Last Updated: Thu Oct 28, 2010 18:04 pm (KSA) 15:04 pm (GMT)

Kuwait emir warns against sectarian Feuds, Chaos

Political tensions have forced Kuwait's emir to dissolve parliament three times since May 2006 (File)
Political tensions have forced Kuwait's emir to dissolve parliament three times since May 2006 (File)

Kuwait's emir on Tuesday opened the new parliamentary term by issuing a stern warning against political chaos and sectarian tensions that have bedeviled the oil-rich Gulf state.

"There are limits that all must comply with... Law must be fully respected otherwise things become chaotic... putting at risk our national security and national unity," Sheikh Sabah al-Ahmad al-Sabah said.

Political disputes between the government and MPs have rocked Kuwait since 2006, delaying major projects and stalling development despite abundant cash thanks to high oil revenues.

Political tensions have forced the emir to dissolve parliament three times since May 2006, and Prime Minister Sheikh Nasser Mohammad al-Ahmad al-Sabah has had to form five cabinets over the same period.

The current cabinet, formed at the end of May last year, is in fact the longest-serving Kuwaiti government since early 2006. The current parliament was elected in May 2009.

The Kuwaiti ruler also warned of "mischievous plots" targeting the foundations of society and of attempts to plunge the emirate into "religious and political conflicts."

Sectarian tensions between the country's Shiite minority and Sunni majority flared in September after self-imposed Shiite exile Yasser al-Habib made disparaging remarks about the Prophet Mohammed's wife, Aisha.

Eventually the government stripped him of his Kuwaiti citizenship and vowed to take legal measures against him.

Sheikh Sabah warned that it has become necessary to "take a series of firm measures, including issuing certain legislation, to put an end to the chaos."

Ahead of the new parliamentary term, MPs have threatened to grill the prime minister and several other ministers over an array of issues, including allegations of failure to implement laws and various violations.

In a speech, the Kuwaiti premier vowed that the government will strictly implement multi-billion-dollar projects outlined under the emirate's first development plan in 25 years, which was approved by parliament in February.

He said that in the first year of the four-year $105-billion plan, which is the current 2010/2011 fiscal year, about 900 projects worth $ 17.8 billion are slated.

Major projects that have already started include the first phase of a modern container harbor at Bubiyan Island and a number of power generation projects to raise electricity production capacity by 1,360 megawatts, he said.

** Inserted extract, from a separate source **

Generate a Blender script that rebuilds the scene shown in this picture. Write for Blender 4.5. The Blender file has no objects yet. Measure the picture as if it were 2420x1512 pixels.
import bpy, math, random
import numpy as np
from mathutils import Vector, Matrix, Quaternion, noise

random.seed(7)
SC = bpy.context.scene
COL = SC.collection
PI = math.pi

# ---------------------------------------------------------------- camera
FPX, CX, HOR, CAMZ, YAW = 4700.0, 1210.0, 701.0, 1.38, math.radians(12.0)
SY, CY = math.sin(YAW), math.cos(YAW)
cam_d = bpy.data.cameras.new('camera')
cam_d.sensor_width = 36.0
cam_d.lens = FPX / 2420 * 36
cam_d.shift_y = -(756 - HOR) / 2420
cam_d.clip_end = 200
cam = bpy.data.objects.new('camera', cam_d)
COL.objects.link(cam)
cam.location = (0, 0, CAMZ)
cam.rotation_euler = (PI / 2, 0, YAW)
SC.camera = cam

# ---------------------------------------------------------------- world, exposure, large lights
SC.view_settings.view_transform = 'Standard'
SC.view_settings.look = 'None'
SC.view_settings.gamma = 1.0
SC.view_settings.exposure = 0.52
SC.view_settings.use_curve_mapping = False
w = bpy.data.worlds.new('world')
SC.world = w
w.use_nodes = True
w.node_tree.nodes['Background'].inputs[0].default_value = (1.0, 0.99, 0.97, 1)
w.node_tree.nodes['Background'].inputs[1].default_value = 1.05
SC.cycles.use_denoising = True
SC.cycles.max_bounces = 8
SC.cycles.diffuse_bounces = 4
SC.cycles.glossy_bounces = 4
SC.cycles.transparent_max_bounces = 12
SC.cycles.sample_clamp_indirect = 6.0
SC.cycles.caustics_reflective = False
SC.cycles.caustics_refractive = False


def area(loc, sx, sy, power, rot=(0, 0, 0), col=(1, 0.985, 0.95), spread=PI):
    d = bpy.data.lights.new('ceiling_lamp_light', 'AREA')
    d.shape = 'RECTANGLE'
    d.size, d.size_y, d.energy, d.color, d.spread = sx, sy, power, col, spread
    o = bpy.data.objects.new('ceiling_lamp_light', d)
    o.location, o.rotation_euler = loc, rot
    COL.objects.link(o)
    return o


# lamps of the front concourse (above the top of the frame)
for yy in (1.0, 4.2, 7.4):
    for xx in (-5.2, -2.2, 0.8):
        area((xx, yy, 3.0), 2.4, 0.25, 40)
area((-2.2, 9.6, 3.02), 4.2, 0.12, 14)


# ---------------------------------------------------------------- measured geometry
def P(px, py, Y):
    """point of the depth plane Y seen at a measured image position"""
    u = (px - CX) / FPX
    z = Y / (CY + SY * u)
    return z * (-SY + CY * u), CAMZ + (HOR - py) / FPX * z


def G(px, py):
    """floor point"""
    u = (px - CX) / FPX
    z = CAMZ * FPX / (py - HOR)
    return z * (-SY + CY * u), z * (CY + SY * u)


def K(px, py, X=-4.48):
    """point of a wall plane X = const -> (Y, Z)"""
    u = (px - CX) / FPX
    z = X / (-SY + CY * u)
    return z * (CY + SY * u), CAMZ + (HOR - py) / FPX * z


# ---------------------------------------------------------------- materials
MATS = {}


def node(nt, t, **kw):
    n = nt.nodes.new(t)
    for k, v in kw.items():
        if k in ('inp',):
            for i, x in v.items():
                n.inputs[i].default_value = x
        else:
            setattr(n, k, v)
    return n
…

The government also plans to set up a public authority to oversee Bubiyan Island and the $ 77-billion Silk City project in nearby Subbiya, north of Kuwait City, Sheikh Nasser said.

Kuwait has posted a budget surplus in each of the past 11 fiscal years, amassing assets estimated at $ 230 billion, but has failed to implement any major development project in the past decade.

The Gulf state sits on about 10 percent of proven global oil reserves and currently pumps around 2.3 million barrels per day. It has a native population of 1.18 million, besides 2.4 million foreign residents.

The prime minister also announced a comprehensive plan to resolve the problem of around 100,000 bidoon or stateless Arabs, who have been deprived of basic rights for the past several years amid criticism by international rights bodies.

Sheikh Nasser said the plan will take into account security, humanitarian, social and economic factors, without elaborating.